Tuesday 7 July 2009

Nae prospect

For me Prospect stands out a mile as the best regular journal. So OK they’ve got a lurve thang going on with Chris Patten, the acceptable Tory despite his way out of date references, but by the same token they avoid the nepotistic, upper middle class mediocrity that characterises the Spectator. Similarly, they’ll get Labour bods in to write stuff, but avoid the plodding, partisan dullness of the New Statesman. And thankfully, they just don’t do the one-sided free marketeering wank that too often lets down the Economist.

But, here that’s no saying its good, rather it’s saying it’s not bad, whereas it is in fact good. So sure the recent article by some plumb saying Sarkozy’s appeal to France was based on French people wanting to be ridden hard by a sex dwarf was bloody awful (I shit you not. Shame the references were to Nietzche and not Marc Almond), but for the most part the commentary is wide-ranging and the views expressed informative and thought provoking. I mean fuck me a magazine that actually provokes thought as opposed to reinforcing existing prejudice, how cool is that? The problem it has right now though is relatively straightforward – it’s the economy stupid!

I don’t mean by this an exercise in political positioning or sloganeering. Nor is it a question of which party is best equipped to run the Treasury. Rather the reality is that (a) the economy is totally fecked and will be for a good while, (b) following on from that we are going to see a mighty hack back in public spending over the next 3 years at least and (c) we’re currently seeing the rules governing the relationship between the financial sector and the economy being debated before they are rewritten and as such are still up for grabs.

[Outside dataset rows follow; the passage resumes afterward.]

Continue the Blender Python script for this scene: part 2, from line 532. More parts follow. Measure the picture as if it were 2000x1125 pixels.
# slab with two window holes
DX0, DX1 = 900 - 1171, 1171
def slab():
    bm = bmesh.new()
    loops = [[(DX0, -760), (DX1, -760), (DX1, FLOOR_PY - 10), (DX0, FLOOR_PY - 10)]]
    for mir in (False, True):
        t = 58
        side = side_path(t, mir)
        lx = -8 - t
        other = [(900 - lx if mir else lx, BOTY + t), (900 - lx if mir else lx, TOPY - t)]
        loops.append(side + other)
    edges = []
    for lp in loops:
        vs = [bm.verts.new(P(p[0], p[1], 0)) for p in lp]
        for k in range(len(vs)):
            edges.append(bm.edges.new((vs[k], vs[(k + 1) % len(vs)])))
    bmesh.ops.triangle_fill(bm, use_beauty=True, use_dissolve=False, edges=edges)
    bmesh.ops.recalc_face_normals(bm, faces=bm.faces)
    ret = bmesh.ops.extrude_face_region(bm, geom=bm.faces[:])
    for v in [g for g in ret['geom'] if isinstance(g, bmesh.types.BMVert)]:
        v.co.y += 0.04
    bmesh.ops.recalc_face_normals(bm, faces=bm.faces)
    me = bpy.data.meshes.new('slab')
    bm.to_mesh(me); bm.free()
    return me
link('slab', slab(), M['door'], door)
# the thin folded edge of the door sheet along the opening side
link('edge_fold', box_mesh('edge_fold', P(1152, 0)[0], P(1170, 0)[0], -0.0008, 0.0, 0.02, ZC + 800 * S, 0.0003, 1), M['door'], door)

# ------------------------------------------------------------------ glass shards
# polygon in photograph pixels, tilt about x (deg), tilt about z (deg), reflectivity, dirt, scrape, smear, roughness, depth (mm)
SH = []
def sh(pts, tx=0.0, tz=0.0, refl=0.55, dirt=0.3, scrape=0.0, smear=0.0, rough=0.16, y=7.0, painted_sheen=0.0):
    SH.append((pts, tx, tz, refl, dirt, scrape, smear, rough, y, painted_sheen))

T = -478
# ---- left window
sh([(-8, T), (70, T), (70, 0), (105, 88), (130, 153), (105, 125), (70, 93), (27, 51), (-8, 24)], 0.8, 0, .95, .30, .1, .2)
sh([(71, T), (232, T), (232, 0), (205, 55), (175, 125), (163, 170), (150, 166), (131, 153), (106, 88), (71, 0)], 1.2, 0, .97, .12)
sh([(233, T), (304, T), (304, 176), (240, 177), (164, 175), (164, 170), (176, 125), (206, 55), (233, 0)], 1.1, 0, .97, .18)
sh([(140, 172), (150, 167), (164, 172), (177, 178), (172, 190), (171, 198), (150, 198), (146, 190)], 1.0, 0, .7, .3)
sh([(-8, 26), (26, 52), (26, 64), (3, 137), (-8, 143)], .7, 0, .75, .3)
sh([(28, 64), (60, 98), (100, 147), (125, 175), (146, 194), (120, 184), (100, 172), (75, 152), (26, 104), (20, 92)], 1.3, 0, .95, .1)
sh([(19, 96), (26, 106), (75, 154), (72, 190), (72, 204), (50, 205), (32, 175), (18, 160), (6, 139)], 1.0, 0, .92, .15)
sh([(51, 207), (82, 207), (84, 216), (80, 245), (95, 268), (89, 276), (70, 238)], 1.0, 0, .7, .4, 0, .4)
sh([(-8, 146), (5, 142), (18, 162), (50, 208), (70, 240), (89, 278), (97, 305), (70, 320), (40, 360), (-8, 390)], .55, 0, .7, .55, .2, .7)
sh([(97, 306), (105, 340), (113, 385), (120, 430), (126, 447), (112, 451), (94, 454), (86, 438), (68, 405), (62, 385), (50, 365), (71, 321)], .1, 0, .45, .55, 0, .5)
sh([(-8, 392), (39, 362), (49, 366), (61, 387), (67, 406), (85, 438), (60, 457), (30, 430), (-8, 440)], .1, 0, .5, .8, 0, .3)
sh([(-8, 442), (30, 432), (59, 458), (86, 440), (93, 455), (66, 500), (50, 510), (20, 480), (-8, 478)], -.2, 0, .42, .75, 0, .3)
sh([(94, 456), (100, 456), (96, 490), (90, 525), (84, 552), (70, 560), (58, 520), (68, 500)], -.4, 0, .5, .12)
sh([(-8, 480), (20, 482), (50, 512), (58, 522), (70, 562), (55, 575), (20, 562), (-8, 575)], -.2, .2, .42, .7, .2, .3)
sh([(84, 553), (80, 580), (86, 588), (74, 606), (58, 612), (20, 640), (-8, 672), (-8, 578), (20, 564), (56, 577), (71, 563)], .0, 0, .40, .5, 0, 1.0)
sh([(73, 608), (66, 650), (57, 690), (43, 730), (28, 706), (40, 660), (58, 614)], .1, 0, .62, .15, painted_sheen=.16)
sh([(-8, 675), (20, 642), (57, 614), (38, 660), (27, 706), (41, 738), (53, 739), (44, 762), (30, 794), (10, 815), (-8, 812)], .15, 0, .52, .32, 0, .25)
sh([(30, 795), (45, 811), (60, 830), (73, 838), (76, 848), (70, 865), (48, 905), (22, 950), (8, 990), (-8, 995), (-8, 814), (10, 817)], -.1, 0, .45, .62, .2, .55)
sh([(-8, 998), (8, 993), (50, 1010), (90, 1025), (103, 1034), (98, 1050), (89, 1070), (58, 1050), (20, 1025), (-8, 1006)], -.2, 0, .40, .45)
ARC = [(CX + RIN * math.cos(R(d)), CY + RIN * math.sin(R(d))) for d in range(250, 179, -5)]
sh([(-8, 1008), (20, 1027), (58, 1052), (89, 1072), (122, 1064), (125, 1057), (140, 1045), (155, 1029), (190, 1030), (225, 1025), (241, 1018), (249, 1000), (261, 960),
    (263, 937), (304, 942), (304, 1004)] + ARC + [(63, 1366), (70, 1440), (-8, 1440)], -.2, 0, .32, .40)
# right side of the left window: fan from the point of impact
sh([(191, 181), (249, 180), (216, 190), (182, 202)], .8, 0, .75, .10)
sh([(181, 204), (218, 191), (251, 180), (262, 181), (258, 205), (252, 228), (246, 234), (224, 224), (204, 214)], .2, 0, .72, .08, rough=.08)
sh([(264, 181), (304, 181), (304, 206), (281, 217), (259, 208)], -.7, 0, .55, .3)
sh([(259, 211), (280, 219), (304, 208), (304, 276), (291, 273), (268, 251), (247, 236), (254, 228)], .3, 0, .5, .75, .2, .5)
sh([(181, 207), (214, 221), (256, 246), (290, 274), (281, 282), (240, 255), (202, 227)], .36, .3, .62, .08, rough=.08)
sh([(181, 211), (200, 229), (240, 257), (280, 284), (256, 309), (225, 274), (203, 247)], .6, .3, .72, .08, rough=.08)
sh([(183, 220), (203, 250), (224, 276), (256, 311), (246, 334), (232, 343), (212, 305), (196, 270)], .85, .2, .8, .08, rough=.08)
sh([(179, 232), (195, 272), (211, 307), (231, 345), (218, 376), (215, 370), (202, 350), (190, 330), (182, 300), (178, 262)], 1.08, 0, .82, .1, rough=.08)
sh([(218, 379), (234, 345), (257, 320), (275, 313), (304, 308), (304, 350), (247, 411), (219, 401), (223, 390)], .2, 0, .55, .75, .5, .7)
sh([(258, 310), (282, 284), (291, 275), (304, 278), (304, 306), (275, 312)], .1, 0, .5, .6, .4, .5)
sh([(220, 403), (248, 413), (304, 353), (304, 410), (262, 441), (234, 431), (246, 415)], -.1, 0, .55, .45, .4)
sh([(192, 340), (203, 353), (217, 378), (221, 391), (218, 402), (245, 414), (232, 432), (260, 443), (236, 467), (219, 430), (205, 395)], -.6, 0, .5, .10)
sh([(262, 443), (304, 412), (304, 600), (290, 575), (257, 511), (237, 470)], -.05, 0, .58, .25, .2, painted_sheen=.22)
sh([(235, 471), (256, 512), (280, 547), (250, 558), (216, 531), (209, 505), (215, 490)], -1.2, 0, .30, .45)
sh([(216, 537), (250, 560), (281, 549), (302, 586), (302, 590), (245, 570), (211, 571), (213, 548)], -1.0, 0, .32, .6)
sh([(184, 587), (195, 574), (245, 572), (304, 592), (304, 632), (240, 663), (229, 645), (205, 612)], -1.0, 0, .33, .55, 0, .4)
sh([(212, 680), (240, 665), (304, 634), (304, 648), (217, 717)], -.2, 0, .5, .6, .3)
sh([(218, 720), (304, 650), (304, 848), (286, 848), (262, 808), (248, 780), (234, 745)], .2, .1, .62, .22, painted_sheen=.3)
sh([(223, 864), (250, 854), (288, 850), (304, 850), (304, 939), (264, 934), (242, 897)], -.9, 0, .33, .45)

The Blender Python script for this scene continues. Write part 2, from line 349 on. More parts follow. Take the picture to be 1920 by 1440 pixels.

These are key issues and they’re simply not being addressed by Prospect (or anyone else for that matter). Sure they’re getting in bods to explain what quantitative easing is, but so the fuck what? The point surely isn’t to simply explain, rather it’s to analyse, contextualise and relate the implications of this to government policy, the economy and social issues.

Here a quick and easy example –

An obvious response to the recession is for government to embark on a major social house building programme, which would address housing issues and provide jobs.

However, it would also increase government borrowing. The existing level of government debt has already prompted at least one rating agency to make noises about downgrading Britain’s credit rating, which would increase the government’s cost of borrowing.

However, the same rating agencies also said sub-prime was the bees knees despite the conflict of interest whereby the people paying for the ratings where the same ones who would benefit from it getting a high rating.

So should we look at the role of rating agencies, their structure, strategy and technical competency both in terms of rating sub-prime debt and government debt? Like should we rewrite market rules so they can go and fuck themselves?

Even more straightforward, should the issue of social inequality figure in the regulation of pay in banking and the assocaited rhetoric used to justify mega bonuses.

See? Some quick, practical examples that relate social policy to economic policy to financial re-regulation.

And there’s more – the cuts in public sector spending to appease rating agencies arguably render Prospect’s a wee bitty wanky obsession with think tank politics irrelevant. So one think tank says we need to do this to help the disabled, that to help ethnic minorities and the other to address issues of national identity? Piss off, we can’t afford any of them and that’s that really oh and we’re cutting your 2010/11 funding by 30%.

For me unless these realities are addressed and debated it looks like what we’re going to see when it comes to the financial system and the economy is one big vested-interest cluster fuck focused on retaining as much as possible of the old regime, regardless of its flaws .

I should perhaps confess at this point I still think Marx had it more or less right when he wrote -

“these relations of production correspond to a definite stage of development of their material forces of production. The sum total of these relations of production constitutes the economic structure of society - the real foundation, on which rises a legal and political superstructure and to which correspond definite forms of social consciousness. The mode of production of material life determines the social, political and intellectual life process in general. It is not the consciousness of men that determines their being, but, on the contrary, their social being that determines their consciousness.”

i.e. that’s what I mean when I say “it’s the economy stupid”. The challenge we have right now is that outwith the Treasury, the FSA, the Bank of England and the financial system theres too much focus on the superstructure and way, way too much ignorance about the base.